◆ OBJECTIVE ◆
From the first line of the data below, repeat each line exactly until you reach the line with "w.node_tree.nodes['Background'].inputs[1].default_value = 0.02"; include that line too.

◆ DATA SHOWN ◆
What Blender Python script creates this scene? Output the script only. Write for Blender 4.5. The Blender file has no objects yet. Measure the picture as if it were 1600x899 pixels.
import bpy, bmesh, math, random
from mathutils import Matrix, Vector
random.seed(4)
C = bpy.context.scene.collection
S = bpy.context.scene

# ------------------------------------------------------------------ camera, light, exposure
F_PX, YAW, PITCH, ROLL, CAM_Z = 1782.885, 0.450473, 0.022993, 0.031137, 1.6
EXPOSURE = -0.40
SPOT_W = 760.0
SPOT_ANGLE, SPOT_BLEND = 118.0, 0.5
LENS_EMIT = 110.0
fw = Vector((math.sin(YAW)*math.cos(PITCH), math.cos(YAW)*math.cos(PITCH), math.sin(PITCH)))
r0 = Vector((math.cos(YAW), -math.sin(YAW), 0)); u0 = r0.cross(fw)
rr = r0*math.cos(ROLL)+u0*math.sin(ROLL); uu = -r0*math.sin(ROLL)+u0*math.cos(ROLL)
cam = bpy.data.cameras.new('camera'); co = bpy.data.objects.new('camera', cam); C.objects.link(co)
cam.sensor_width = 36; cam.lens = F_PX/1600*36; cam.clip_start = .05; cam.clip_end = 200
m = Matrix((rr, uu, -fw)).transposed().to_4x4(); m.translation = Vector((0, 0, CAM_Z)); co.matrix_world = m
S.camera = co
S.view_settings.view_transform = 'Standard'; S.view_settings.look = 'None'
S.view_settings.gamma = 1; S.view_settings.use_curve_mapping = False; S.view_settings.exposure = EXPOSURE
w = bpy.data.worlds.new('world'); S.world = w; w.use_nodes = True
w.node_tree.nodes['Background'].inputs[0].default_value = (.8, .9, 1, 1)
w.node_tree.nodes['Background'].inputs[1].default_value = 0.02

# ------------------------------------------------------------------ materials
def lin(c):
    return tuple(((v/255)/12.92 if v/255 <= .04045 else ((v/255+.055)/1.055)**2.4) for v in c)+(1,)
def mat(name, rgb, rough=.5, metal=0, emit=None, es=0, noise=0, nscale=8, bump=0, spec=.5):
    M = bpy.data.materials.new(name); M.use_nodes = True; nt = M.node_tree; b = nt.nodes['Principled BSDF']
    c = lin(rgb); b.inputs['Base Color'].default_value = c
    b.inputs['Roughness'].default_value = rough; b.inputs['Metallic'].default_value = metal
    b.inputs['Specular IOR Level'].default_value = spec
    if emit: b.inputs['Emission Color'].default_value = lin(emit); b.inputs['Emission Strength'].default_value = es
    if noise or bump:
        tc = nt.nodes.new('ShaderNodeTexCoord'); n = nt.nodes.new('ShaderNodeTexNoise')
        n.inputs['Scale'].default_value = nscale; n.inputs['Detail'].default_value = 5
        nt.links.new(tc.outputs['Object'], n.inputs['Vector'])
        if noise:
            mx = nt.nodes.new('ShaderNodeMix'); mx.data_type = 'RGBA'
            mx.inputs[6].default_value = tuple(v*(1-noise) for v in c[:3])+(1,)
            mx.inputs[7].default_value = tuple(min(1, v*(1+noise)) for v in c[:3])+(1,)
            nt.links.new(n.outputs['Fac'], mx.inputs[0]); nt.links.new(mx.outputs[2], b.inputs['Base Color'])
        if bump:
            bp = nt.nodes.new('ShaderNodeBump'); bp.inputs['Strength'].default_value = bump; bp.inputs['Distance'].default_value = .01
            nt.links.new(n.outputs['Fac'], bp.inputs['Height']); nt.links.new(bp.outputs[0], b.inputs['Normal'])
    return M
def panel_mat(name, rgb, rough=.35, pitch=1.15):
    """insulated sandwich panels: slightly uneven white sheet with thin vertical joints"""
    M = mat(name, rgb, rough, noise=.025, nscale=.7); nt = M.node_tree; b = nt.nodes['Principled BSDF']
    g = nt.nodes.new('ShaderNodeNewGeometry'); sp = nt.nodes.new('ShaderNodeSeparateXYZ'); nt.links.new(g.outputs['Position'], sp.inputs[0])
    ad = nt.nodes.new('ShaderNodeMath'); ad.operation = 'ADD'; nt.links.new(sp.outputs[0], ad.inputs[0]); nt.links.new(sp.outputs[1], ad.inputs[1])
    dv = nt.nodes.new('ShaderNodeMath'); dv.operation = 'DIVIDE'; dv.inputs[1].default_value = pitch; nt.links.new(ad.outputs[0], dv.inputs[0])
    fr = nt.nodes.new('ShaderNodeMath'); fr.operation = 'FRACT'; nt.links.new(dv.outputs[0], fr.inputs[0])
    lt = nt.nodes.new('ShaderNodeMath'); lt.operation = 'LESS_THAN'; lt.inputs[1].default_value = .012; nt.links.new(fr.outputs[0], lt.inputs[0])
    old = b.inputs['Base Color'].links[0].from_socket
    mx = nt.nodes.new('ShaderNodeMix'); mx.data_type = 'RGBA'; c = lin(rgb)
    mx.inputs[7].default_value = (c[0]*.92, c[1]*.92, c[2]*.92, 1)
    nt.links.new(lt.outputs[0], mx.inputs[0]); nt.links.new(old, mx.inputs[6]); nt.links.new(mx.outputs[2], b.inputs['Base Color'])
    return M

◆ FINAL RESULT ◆
What Blender Python script creates this scene? Output the script only. Write for Blender 4.5. The Blender file has no objects yet. Measure the picture as if it were 1600x899 pixels.
import bpy, bmesh, math, random
from mathutils import Matrix, Vector
random.seed(4)
C = bpy.context.scene.collection
S = bpy.context.scene

# ------------------------------------------------------------------ camera, light, exposure
F_PX, YAW, PITCH, ROLL, CAM_Z = 1782.885, 0.450473, 0.022993, 0.031137, 1.6
EXPOSURE = -0.40
SPOT_W = 760.0
SPOT_ANGLE, SPOT_BLEND = 118.0, 0.5
LENS_EMIT = 110.0
fw = Vector((math.sin(YAW)*math.cos(PITCH), math.cos(YAW)*math.cos(PITCH), math.sin(PITCH)))
r0 = Vector((math.cos(YAW), -math.sin(YAW), 0)); u0 = r0.cross(fw)
rr = r0*math.cos(ROLL)+u0*math.sin(ROLL); uu = -r0*math.sin(ROLL)+u0*math.cos(ROLL)
cam = bpy.data.cameras.new('camera'); co = bpy.data.objects.new('camera', cam); C.objects.link(co)
cam.sensor_width = 36; cam.lens = F_PX/1600*36; cam.clip_start = .05; cam.clip_end = 200
m = Matrix((rr, uu, -fw)).transposed().to_4x4(); m.translation = Vector((0, 0, CAM_Z)); co.matrix_world = m
S.camera = co
S.view_settings.view_transform = 'Standard'; S.view_settings.look = 'None'
S.view_settings.gamma = 1; S.view_settings.use_curve_mapping = False; S.view_settings.exposure = EXPOSURE
w = bpy.data.worlds.new('world'); S.world = w; w.use_nodes = True
w.node_tree.nodes['Background'].inputs[0].default_value = (.8, .9, 1, 1)
w.node_tree.nodes['Background'].inputs[1].default_value = 0.02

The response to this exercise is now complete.